Kellen Vetter, We Energies natural gas technician, had just missed his turn. His GPS recalculated, and that wrong turn suddenly put him in the right place at the right time.
As Vetter drove his We Energies emergency response truck down County Highway J in western Dane County, Wisconsin, suddenly he saw people frantically waving him down, shouting that a car had rolled over into a ditch. He pulled over immediately and ran about 50 feet into the woods, where he found a blue SUV on its side. Even before he saw it, he could hear the screaming. “[It] was so loud, it sounded horrifying,” he said.
A 65-year-old woman was trapped in the driver’s seat. As Vetter got down on the ground, asking if she was hurt, through her adrenaline and fear and pain, she gasped out, “I think my arm is severed.”
Vetter, who joined We Energies in 2021, is a former U.S. Army paratrooper. In that moment, even more than his military training, he said, his We Energies training kicked in. “We have a No. 1 rule that when we are responding to an emergency, we are protecting lives. That is drilled into your head day one,” he said. “My first instinct is to get to where the people are and try to help them.”
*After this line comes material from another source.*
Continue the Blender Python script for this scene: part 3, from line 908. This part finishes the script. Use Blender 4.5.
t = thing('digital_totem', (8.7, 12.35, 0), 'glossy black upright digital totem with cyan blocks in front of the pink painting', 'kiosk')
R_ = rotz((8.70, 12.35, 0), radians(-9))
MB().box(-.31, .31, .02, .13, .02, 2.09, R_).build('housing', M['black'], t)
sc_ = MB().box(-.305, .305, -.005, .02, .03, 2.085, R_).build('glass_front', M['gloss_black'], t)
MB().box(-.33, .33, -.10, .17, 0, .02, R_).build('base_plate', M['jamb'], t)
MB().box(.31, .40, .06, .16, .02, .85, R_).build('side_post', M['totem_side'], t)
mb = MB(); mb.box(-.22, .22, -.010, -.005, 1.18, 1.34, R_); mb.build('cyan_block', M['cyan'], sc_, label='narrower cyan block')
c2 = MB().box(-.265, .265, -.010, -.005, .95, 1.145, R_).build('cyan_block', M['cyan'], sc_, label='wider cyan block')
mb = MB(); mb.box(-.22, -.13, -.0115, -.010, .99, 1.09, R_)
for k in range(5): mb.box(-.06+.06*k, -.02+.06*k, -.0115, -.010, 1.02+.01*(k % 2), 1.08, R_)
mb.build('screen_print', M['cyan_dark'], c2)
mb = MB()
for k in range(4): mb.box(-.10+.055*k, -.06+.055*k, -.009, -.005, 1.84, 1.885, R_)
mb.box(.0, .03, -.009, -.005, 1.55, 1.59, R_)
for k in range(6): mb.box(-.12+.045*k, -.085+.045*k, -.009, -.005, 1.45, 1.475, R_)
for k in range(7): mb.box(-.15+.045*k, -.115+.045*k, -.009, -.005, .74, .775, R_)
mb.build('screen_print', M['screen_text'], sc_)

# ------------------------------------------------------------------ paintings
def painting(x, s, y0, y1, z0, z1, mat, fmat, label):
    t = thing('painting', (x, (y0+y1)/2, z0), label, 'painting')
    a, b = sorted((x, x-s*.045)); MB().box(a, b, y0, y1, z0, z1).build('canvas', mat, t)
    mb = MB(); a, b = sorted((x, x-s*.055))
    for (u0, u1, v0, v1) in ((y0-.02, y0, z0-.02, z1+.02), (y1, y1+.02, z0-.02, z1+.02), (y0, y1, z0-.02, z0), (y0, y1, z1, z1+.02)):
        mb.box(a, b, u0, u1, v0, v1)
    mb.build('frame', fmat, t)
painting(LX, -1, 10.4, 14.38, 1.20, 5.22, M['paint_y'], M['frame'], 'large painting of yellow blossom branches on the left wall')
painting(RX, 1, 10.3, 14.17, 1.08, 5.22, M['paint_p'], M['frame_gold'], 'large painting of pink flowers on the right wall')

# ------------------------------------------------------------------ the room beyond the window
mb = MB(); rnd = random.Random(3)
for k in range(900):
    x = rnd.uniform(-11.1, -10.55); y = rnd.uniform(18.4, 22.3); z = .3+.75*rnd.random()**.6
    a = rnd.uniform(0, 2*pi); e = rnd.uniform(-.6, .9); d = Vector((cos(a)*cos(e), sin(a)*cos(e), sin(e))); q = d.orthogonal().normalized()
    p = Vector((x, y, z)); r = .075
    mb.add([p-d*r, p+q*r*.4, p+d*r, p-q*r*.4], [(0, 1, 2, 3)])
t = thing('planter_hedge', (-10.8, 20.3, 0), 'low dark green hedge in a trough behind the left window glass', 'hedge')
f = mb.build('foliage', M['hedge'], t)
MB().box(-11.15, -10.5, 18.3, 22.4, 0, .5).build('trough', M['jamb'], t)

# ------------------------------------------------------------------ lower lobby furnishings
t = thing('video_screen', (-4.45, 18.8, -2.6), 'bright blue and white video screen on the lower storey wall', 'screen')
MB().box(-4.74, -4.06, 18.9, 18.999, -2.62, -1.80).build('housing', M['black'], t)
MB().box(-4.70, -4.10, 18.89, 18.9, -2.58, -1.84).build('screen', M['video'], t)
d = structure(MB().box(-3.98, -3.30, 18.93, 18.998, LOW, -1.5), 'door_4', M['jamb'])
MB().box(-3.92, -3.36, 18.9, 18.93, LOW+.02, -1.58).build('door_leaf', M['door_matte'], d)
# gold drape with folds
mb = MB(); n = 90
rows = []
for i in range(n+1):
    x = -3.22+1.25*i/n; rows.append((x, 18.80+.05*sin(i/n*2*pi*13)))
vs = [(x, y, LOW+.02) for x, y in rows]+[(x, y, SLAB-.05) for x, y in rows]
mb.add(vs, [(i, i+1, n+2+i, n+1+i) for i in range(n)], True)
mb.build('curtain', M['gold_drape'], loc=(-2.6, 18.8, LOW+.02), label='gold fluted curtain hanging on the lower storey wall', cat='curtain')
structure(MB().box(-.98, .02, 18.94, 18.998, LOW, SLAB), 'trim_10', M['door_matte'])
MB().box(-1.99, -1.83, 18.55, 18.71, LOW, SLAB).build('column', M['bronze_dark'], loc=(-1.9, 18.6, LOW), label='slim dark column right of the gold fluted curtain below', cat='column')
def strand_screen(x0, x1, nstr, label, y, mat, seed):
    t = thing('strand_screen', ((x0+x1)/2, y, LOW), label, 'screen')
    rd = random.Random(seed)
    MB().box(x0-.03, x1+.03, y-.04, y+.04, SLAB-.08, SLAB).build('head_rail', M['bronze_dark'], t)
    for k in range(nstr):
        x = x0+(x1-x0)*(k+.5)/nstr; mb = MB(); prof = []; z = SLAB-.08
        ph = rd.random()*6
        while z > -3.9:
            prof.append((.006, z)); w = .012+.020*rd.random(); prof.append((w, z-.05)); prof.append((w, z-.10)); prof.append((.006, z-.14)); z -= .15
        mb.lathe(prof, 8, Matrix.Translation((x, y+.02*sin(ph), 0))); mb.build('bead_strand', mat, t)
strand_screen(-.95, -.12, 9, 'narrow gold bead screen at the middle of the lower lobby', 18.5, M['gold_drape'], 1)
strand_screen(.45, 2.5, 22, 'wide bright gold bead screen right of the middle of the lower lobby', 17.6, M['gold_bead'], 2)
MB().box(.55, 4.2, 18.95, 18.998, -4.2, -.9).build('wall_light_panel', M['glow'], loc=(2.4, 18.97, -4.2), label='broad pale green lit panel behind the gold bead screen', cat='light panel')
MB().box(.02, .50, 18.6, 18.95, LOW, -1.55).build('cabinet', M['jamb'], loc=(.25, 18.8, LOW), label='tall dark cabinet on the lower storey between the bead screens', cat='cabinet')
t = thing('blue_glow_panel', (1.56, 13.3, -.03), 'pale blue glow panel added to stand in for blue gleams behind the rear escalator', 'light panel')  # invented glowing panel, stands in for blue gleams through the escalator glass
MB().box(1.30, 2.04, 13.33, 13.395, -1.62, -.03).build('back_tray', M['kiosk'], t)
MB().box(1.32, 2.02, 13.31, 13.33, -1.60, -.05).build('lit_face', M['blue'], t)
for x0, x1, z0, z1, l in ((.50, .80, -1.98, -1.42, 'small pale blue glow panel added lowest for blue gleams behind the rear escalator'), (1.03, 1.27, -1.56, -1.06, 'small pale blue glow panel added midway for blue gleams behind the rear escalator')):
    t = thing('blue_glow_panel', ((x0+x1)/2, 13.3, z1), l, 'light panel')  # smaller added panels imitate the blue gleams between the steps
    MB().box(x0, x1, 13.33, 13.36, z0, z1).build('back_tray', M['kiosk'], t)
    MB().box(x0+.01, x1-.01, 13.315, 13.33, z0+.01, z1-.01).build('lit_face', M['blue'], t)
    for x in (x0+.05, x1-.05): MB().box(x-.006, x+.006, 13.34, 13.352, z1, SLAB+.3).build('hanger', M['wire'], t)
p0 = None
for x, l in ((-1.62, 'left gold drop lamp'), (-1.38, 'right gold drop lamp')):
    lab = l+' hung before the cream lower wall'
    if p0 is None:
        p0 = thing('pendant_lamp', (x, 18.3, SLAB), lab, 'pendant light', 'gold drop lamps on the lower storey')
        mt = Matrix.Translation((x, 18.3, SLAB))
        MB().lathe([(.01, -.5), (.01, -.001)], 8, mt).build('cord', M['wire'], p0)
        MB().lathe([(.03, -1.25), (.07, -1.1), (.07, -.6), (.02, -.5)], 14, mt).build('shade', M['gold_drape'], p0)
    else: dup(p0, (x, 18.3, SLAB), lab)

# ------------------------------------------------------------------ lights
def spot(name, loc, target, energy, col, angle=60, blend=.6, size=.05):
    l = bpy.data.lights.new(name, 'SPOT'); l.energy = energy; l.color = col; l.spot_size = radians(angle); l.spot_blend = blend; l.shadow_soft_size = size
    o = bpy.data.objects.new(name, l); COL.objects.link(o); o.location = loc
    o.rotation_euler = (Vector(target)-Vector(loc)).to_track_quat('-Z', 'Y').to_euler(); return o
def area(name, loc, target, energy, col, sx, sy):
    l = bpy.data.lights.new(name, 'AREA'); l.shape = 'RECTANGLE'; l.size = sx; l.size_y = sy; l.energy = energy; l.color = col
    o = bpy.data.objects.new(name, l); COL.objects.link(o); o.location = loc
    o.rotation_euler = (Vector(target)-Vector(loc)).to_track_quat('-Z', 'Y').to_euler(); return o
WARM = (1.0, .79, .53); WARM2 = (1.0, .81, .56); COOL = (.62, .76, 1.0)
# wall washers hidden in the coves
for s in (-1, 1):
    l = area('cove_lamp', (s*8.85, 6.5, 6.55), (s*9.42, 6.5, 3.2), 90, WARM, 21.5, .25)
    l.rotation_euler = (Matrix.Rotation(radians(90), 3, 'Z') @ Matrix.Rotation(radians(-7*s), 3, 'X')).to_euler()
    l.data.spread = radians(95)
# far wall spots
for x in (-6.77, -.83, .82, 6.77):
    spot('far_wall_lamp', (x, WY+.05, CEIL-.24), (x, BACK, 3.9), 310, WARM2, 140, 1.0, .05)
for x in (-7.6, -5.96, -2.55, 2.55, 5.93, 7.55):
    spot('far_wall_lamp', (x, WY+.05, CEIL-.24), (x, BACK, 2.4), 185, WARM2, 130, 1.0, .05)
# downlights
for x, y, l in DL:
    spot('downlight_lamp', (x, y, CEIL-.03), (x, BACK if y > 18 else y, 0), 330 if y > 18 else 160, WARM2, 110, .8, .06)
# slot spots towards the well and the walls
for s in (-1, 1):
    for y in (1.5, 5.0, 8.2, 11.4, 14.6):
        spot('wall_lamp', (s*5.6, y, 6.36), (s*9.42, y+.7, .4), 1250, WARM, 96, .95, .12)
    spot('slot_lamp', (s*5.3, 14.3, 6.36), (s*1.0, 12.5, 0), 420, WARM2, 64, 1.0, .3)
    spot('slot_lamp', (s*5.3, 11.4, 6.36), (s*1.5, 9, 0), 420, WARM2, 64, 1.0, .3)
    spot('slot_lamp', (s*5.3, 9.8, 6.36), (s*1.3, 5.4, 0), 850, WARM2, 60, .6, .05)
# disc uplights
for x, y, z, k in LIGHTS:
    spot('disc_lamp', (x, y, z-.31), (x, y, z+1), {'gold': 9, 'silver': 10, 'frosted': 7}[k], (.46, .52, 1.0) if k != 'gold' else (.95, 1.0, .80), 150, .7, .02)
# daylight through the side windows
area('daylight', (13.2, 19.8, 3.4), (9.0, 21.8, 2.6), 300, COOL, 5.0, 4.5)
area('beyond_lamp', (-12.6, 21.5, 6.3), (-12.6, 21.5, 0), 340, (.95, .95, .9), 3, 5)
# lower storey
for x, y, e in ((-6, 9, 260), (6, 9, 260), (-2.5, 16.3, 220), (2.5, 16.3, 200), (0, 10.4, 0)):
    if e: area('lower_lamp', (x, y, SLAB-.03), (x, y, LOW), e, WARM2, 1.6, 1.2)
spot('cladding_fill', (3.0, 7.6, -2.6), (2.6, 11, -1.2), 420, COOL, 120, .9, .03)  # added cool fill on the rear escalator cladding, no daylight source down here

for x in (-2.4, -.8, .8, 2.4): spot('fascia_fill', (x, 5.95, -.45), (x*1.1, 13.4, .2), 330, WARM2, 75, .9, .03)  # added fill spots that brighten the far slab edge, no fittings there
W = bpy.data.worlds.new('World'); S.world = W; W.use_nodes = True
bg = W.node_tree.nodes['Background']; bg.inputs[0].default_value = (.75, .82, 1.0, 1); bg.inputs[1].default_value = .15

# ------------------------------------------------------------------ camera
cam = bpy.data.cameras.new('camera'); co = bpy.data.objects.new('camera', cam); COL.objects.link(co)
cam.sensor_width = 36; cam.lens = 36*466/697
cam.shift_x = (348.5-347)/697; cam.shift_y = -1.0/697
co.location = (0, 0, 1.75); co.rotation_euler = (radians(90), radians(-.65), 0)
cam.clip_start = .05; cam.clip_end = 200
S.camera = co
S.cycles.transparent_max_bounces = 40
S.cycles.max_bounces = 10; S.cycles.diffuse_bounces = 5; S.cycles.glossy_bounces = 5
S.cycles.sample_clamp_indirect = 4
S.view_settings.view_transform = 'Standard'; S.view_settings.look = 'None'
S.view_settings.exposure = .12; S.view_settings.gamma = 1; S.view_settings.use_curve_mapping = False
He called out to ask if any of the bystanders had a belt. Another man near the car gave Vetter his. “I crawled down on my stomach, and I was talking to her … asking her what her name was,” said Vetter. “I told her to try to slow her breathing down because she kept saying she was really scared.”
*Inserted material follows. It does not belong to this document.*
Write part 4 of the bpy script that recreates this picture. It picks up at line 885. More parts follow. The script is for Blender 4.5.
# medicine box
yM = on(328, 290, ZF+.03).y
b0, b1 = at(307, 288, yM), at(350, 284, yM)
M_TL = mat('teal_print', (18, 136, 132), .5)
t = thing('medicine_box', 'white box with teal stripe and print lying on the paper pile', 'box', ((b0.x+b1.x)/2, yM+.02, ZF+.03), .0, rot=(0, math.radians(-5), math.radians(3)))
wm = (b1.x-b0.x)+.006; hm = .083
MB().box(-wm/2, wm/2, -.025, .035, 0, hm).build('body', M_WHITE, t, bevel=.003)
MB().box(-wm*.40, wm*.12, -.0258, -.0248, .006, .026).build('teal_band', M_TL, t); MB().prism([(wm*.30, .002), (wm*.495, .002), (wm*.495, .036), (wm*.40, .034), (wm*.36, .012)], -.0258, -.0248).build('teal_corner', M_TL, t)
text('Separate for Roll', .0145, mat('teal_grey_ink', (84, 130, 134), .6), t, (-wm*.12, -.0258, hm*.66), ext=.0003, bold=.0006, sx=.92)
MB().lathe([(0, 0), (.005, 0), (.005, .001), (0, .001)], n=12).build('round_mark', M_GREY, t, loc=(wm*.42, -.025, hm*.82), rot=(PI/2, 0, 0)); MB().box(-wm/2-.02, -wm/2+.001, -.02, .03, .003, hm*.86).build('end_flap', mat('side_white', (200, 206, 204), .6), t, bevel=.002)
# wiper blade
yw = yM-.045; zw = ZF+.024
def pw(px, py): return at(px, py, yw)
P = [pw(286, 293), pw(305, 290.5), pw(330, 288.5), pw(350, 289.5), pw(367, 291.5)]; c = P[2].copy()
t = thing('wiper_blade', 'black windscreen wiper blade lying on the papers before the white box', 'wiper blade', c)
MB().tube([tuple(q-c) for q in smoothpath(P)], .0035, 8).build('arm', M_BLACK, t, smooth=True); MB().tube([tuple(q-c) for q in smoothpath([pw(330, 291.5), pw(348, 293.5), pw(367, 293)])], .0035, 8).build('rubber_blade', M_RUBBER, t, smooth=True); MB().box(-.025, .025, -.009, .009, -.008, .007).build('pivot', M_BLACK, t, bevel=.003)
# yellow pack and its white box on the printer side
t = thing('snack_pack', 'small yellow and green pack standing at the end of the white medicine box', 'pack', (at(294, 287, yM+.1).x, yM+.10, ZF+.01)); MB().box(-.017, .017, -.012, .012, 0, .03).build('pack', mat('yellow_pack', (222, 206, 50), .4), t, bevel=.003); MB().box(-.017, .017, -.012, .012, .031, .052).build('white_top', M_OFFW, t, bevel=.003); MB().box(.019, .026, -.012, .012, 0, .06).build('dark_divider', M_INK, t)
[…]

Laying on broken glass and twisted metal, Vetter tightened the homemade tourniquet on the woman’s left arm. “I said, ‘It’s going to hurt, what I’m about to do, but it’s going to help you,’” he said. “She said it hurt, and I told her that’s how we know it’s working.”
Vetter then held her right hand, doing his best to keep her calm until Med Flight arrived. “She was telling me stuff like, ‘I don’t want to die,’ … and I’m like, ‘You’re not going to die,’ and ‘I’m going to stay here as long as I have to.’”
According to trauma experts, in the case of severe bleeding, every minute counts. Vetter’s actions are credited for helping to save the woman’s life.
“I really believe anyone from my work group would have done the same thing,” he said. “We’re in the business of gas, but at the same time, we’re providing service to people. You’re helping better their lives. … You’re really there to help people have a life, so that was kind of what I did when I showed up.”